Gisela Colón’s practice oscillates between the cosmos and the earth. She incorporates tenets from the Light and Space movement while maintaining her very distinct style of Organic Minimalism rooted in her deep experiences with a biodiverse natural world during her formative years in Puerto Rico. The forms of her sculptural works evoke the transformative energy found in nature, while their sleek surfaces allude to space age aesthetics and reimagined futures. Light Portal (Moonstone Labradorita)’s vertical format is at once somatic, industrial, and otherworldly. Merging the sublime light conditions of the Western United States with Puerto Rico’s rich mineral geology, , this work explores the intersections between landscape, materiality and identity, subverting traditional notions of place and belonging.
The work of Zilia Sánchez occupies a similar territory. The artist consistently positioned dichotomous principles within the same arena; Interiority and exteriority, empirical knowledge and metaphysics, as well as dimension and flatness are just a few of the collapsed binaries that persist in Sánchez’s oeuvre.
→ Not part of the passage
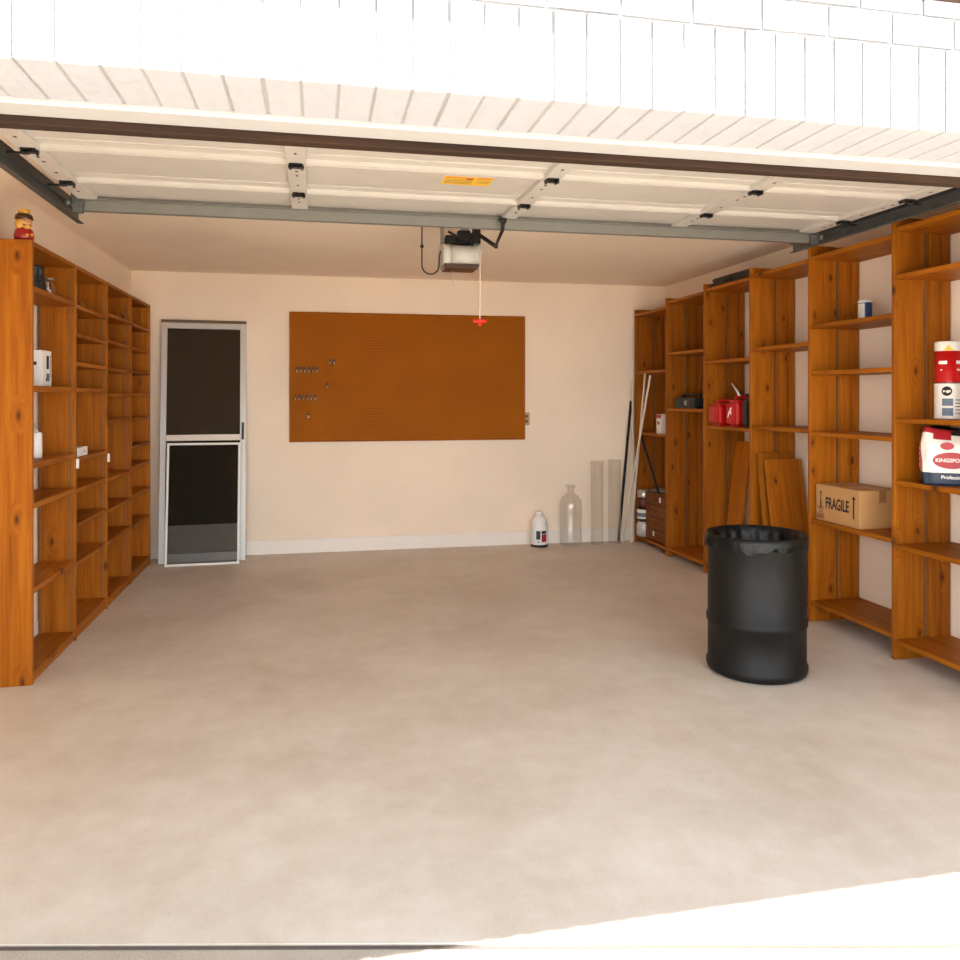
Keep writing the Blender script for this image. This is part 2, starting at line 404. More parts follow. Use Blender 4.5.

The artist’s three-dimensional “paintings” also function as wall-bound sculptural interventions. Through the undulating topographies and consideration of light and shadow, Sánchez ultimately referenced the female figure and abstract precepts through her dimensional canvases. All of the competing forces and paired dualities are set together in order to achieve “aesthetic equilibrium,” in her words. The present sculpture, Concepto II, was envisioned in 1998 and completed in 2019. In keeping with Sánchez’s usual considerations, its contours suggest a relationship to the human form rather than a complete divergence from it, while also referring to the soft ripple of a wave pattern.
The “Daylight/Daylong” series was inspired by Leslie Hewitt’s time in Marfa, Texas where she participated in a residency at the Chinati Foundation. She was inspired by the particularities of the sun’s movement across the Southern sky and Dan Flavin’s untitled (Marfa Project), 1996, a permanent light installation that is deeply intertwined with its context. For each “Daylight/Daylong” work, these two elements converge in framed diptychs, sparking perceptual versatility. The resulting objects are optically confounding, engaging perspectival dynamics while approaching the edges of the sublime through their connection to luminescence and abstraction.
Manuela García’s Doble Curva oscillates between sturdy and delicate, with two sheets of paper joined together by a central hinge that allows for its wall-mounted display. This sculpture fundamentally explores spatial negotiations, as its volume significantly outweighs its corporeality. Doble Curva becomes a butterfly poised for flight or perhaps the flexible pages of an open book. Its seemingly endless abstract possibilities affirm its effectively nebulous status.
Environmentally oriented, Mary Miss’s repertoire stems from her dual considerations of site and object. Ronald J. Onorato perfectly encapsulates the essence of her creative methods, stating that Miss’s works“chart a more thorough multi-sensory experience, the apprehension of space.” Relief, from 1968, is on view here, demonstrating the artist’s skillful use of materials and concern for installation. Its organizational methodology (a thin wire that is counterposed, yet also attached to the more substantial steel triangles) is a precarious demonstration of spatial and geometric constraints, as well as the possibility of integrating the art object with its environment.
Primary Frequencies posits that each artwork serves as a reservoir of potential energy. When dissected, the words in the exhibition's title reflect the ethos of the works on display; something that is “primary” is considered basic or fundamental, while “frequencies” suggests the passage of time, wave patterns, and general vibrations. The artists in this show thus demonstrate the crossroads between temporality, life, and essential forms.